» **Supplied data**
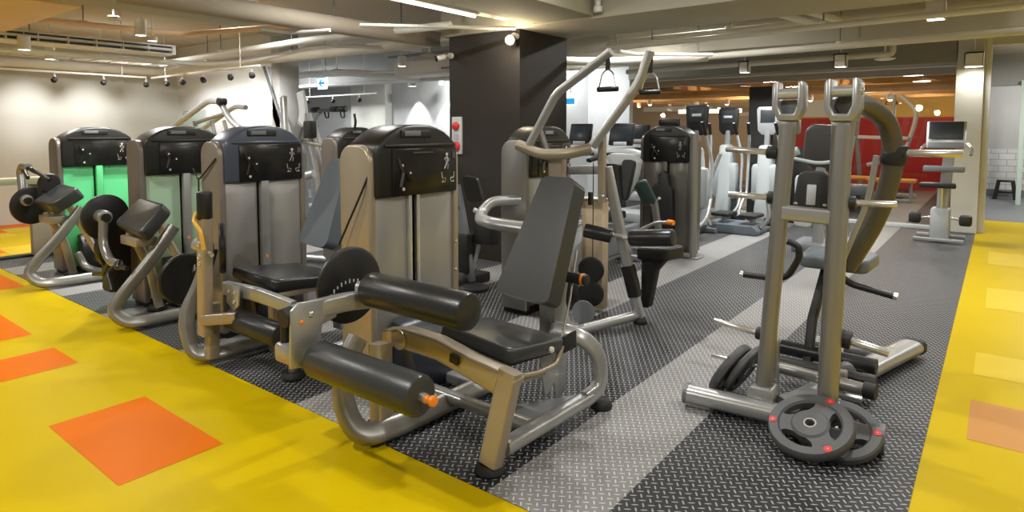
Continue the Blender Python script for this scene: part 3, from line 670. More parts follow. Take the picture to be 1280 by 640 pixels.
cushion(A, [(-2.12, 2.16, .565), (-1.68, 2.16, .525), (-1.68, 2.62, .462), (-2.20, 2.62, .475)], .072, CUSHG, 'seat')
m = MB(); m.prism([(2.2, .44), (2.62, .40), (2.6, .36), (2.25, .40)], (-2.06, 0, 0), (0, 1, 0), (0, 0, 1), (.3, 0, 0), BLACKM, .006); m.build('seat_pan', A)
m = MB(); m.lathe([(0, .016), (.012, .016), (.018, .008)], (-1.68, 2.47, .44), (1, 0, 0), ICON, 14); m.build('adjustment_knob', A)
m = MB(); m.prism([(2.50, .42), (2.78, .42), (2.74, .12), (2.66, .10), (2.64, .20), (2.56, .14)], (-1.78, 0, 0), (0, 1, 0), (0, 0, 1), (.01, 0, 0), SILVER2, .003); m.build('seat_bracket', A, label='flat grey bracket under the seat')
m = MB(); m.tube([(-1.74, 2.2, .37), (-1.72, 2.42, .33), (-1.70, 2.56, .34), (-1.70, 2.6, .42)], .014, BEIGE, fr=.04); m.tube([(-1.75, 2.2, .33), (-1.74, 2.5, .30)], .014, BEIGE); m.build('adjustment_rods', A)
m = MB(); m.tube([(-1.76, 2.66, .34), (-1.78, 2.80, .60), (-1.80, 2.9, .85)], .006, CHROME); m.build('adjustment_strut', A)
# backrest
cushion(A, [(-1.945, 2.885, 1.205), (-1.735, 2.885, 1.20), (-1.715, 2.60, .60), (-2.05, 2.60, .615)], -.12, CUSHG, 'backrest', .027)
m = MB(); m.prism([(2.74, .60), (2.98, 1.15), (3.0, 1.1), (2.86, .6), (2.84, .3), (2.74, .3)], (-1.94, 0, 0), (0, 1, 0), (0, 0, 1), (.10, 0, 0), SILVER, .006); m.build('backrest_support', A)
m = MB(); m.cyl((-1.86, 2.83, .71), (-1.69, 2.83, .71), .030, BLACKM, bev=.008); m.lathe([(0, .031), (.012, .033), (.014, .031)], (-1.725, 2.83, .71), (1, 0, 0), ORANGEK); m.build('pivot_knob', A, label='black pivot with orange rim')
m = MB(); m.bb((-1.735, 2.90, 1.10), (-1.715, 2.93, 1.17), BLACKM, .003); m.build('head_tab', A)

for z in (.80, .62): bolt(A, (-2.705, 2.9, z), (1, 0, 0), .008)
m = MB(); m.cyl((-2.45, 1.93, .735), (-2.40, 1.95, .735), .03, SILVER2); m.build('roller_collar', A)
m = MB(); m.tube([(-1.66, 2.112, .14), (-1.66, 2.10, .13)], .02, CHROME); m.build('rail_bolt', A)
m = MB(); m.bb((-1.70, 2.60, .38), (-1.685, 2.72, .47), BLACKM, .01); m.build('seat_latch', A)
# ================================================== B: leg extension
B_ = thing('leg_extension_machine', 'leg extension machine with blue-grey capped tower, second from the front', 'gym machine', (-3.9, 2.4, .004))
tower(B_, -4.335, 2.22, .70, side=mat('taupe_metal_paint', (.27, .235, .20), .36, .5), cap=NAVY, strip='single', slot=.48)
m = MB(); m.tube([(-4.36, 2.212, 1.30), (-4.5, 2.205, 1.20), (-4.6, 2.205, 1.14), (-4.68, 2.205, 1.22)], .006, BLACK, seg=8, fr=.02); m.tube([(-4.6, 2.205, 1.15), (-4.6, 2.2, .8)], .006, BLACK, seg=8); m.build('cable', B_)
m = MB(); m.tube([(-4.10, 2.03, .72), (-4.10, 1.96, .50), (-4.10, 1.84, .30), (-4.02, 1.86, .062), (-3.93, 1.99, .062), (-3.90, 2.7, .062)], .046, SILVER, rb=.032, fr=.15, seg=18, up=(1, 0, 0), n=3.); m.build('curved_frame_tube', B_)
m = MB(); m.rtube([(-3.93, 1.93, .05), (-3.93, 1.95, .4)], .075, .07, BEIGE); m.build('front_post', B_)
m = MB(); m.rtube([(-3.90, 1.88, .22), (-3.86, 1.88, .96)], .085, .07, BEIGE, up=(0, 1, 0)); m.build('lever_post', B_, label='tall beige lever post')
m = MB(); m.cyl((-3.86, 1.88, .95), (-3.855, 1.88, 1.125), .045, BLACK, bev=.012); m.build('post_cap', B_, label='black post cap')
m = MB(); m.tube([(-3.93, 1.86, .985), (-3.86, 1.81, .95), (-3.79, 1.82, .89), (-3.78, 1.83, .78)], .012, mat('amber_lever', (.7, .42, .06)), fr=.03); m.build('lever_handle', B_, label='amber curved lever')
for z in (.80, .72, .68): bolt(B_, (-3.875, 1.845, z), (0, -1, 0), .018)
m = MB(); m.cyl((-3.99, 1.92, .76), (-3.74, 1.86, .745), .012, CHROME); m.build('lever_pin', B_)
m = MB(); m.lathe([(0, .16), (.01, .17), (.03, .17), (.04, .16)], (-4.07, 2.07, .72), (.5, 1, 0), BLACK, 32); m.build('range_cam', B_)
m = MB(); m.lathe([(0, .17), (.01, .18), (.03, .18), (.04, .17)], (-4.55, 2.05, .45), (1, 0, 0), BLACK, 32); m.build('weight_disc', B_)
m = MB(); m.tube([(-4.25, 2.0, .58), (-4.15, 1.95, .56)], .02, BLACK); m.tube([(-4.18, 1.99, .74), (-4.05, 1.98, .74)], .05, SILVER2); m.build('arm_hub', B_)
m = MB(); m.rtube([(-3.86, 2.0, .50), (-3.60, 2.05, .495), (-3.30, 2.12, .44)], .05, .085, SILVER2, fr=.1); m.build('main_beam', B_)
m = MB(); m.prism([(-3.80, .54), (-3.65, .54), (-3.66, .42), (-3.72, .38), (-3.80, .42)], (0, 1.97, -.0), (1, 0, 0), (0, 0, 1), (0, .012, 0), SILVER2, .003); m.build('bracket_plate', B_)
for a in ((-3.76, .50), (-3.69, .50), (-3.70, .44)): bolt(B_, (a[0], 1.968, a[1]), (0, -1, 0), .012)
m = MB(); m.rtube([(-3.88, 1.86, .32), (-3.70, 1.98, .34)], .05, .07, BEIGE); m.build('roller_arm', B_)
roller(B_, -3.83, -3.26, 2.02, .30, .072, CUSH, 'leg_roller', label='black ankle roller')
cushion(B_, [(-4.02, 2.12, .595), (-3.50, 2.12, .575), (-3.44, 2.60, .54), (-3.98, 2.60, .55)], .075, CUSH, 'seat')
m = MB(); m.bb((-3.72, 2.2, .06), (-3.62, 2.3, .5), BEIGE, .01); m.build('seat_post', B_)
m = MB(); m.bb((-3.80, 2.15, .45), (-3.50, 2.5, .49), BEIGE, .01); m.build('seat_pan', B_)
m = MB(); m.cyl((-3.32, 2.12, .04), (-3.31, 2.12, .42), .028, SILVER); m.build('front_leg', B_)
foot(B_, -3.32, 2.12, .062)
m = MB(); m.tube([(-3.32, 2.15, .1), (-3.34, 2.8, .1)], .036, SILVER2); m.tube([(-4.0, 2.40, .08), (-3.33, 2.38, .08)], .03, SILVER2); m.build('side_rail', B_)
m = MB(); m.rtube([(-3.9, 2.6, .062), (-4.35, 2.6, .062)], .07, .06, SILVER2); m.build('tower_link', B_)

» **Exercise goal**
Transcribe the material exactly, keeping every word and none of the pictures.

» **Finished exercise**
Continue the Blender Python script for this scene: part 3, from line 670. More parts follow. Take the picture to be 1280 by 640 pixels.
cushion(A, [(-2.12, 2.16, .565), (-1.68, 2.16, .525), (-1.68, 2.62, .462), (-2.20, 2.62, .475)], .072, CUSHG, 'seat')
m = MB(); m.prism([(2.2, .44), (2.62, .40), (2.6, .36), (2.25, .40)], (-2.06, 0, 0), (0, 1, 0), (0, 0, 1), (.3, 0, 0), BLACKM, .006); m.build('seat_pan', A)
m = MB(); m.lathe([(0, .016), (.012, .016), (.018, .008)], (-1.68, 2.47, .44), (1, 0, 0), ICON, 14); m.build('adjustment_knob', A)
m = MB(); m.prism([(2.50, .42), (2.78, .42), (2.74, .12), (2.66, .10), (2.64, .20), (2.56, .14)], (-1.78, 0, 0), (0, 1, 0), (0, 0, 1), (.01, 0, 0), SILVER2, .003); m.build('seat_bracket', A, label='flat grey bracket under the seat')
m = MB(); m.tube([(-1.74, 2.2, .37), (-1.72, 2.42, .33), (-1.70, 2.56, .34), (-1.70, 2.6, .42)], .014, BEIGE, fr=.04); m.tube([(-1.75, 2.2, .33), (-1.74, 2.5, .30)], .014, BEIGE); m.build('adjustment_rods', A)
m = MB(); m.tube([(-1.76, 2.66, .34), (-1.78, 2.80, .60), (-1.80, 2.9, .85)], .006, CHROME); m.build('adjustment_strut', A)
# backrest
cushion(A, [(-1.945, 2.885, 1.205), (-1.735, 2.885, 1.20), (-1.715, 2.60, .60), (-2.05, 2.60, .615)], -.12, CUSHG, 'backrest', .027)
m = MB(); m.prism([(2.74, .60), (2.98, 1.15), (3.0, 1.1), (2.86, .6), (2.84, .3), (2.74, .3)], (-1.94, 0, 0), (0, 1, 0), (0, 0, 1), (.10, 0, 0), SILVER, .006); m.build('backrest_support', A)
m = MB(); m.cyl((-1.86, 2.83, .71), (-1.69, 2.83, .71), .030, BLACKM, bev=.008); m.lathe([(0, .031), (.012, .033), (.014, .031)], (-1.725, 2.83, .71), (1, 0, 0), ORANGEK); m.build('pivot_knob', A, label='black pivot with orange rim')
m = MB(); m.bb((-1.735, 2.90, 1.10), (-1.715, 2.93, 1.17), BLACKM, .003); m.build('head_tab', A)

for z in (.80, .62): bolt(A, (-2.705, 2.9, z), (1, 0, 0), .008)
m = MB(); m.cyl((-2.45, 1.93, .735), (-2.40, 1.95, .735), .03, SILVER2); m.build('roller_collar', A)
m = MB(); m.tube([(-1.66, 2.112, .14), (-1.66, 2.10, .13)], .02, CHROME); m.build('rail_bolt', A)
m = MB(); m.bb((-1.70, 2.60, .38), (-1.685, 2.72, .47), BLACKM, .01); m.build('seat_latch', A)
# ================================================== B: leg extension
B_ = thing('leg_extension_machine', 'leg extension machine with blue-grey capped tower, second from the front', 'gym machine', (-3.9, 2.4, .004))
tower(B_, -4.335, 2.22, .70, side=mat('taupe_metal_paint', (.27, .235, .20), .36, .5), cap=NAVY, strip='single', slot=.48)
m = MB(); m.tube([(-4.36, 2.212, 1.30), (-4.5, 2.205, 1.20), (-4.6, 2.205, 1.14), (-4.68, 2.205, 1.22)], .006, BLACK, seg=8, fr=.02); m.tube([(-4.6, 2.205, 1.15), (-4.6, 2.2, .8)], .006, BLACK, seg=8); m.build('cable', B_)
m = MB(); m.tube([(-4.10, 2.03, .72), (-4.10, 1.96, .50), (-4.10, 1.84, .30), (-4.02, 1.86, .062), (-3.93, 1.99, .062), (-3.90, 2.7, .062)], .046, SILVER, rb=.032, fr=.15, seg=18, up=(1, 0, 0), n=3.); m.build('curved_frame_tube', B_)
m = MB(); m.rtube([(-3.93, 1.93, .05), (-3.93, 1.95, .4)], .075, .07, BEIGE); m.build('front_post', B_)
m = MB(); m.rtube([(-3.90, 1.88, .22), (-3.86, 1.88, .96)], .085, .07, BEIGE, up=(0, 1, 0)); m.build('lever_post', B_, label='tall beige lever post')
m = MB(); m.cyl((-3.86, 1.88, .95), (-3.855, 1.88, 1.125), .045, BLACK, bev=.012); m.build('post_cap', B_, label='black post cap')
m = MB(); m.tube([(-3.93, 1.86, .985), (-3.86, 1.81, .95), (-3.79, 1.82, .89), (-3.78, 1.83, .78)], .012, mat('amber_lever', (.7, .42, .06)), fr=.03); m.build('lever_handle', B_, label='amber curved lever')
for z in (.80, .72, .68): bolt(B_, (-3.875, 1.845, z), (0, -1, 0), .018)
m = MB(); m.cyl((-3.99, 1.92, .76), (-3.74, 1.86, .745), .012, CHROME); m.build('lever_pin', B_)
m = MB(); m.lathe([(0, .16), (.01, .17), (.03, .17), (.04, .16)], (-4.07, 2.07, .72), (.5, 1, 0), BLACK, 32); m.build('range_cam', B_)
m = MB(); m.lathe([(0, .17), (.01, .18), (.03, .18), (.04, .17)], (-4.55, 2.05, .45), (1, 0, 0), BLACK, 32); m.build('weight_disc', B_)
m = MB(); m.tube([(-4.25, 2.0, .58), (-4.15, 1.95, .56)], .02, BLACK); m.tube([(-4.18, 1.99, .74), (-4.05, 1.98, .74)], .05, SILVER2); m.build('arm_hub', B_)
m = MB(); m.rtube([(-3.86, 2.0, .50), (-3.60, 2.05, .495), (-3.30, 2.12, .44)], .05, .085, SILVER2, fr=.1); m.build('main_beam', B_)
m = MB(); m.prism([(-3.80, .54), (-3.65, .54), (-3.66, .42), (-3.72, .38), (-3.80, .42)], (0, 1.97, -.0), (1, 0, 0), (0, 0, 1), (0, .012, 0), SILVER2, .003); m.build('bracket_plate', B_)
for a in ((-3.76, .50), (-3.69, .50), (-3.70, .44)): bolt(B_, (a[0], 1.968, a[1]), (0, -1, 0), .012)
m = MB(); m.rtube([(-3.88, 1.86, .32), (-3.70, 1.98, .34)], .05, .07, BEIGE); m.build('roller_arm', B_)
roller(B_, -3.83, -3.26, 2.02, .30, .072, CUSH, 'leg_roller', label='black ankle roller')
cushion(B_, [(-4.02, 2.12, .595), (-3.50, 2.12, .575), (-3.44, 2.60, .54), (-3.98, 2.60, .55)], .075, CUSH, 'seat')
m = MB(); m.bb((-3.72, 2.2, .06), (-3.62, 2.3, .5), BEIGE, .01); m.build('seat_post', B_)
m = MB(); m.bb((-3.80, 2.15, .45), (-3.50, 2.5, .49), BEIGE, .01); m.build('seat_pan', B_)
m = MB(); m.cyl((-3.32, 2.12, .04), (-3.31, 2.12, .42), .028, SILVER); m.build('front_leg', B_)
foot(B_, -3.32, 2.12, .062)
m = MB(); m.tube([(-3.32, 2.15, .1), (-3.34, 2.8, .1)], .036, SILVER2); m.tube([(-4.0, 2.40, .08), (-3.33, 2.38, .08)], .03, SILVER2); m.build('side_rail', B_)
m = MB(); m.rtube([(-3.9, 2.6, .062), (-4.35, 2.6, .062)], .07, .06, SILVER2); m.build('tower_link', B_)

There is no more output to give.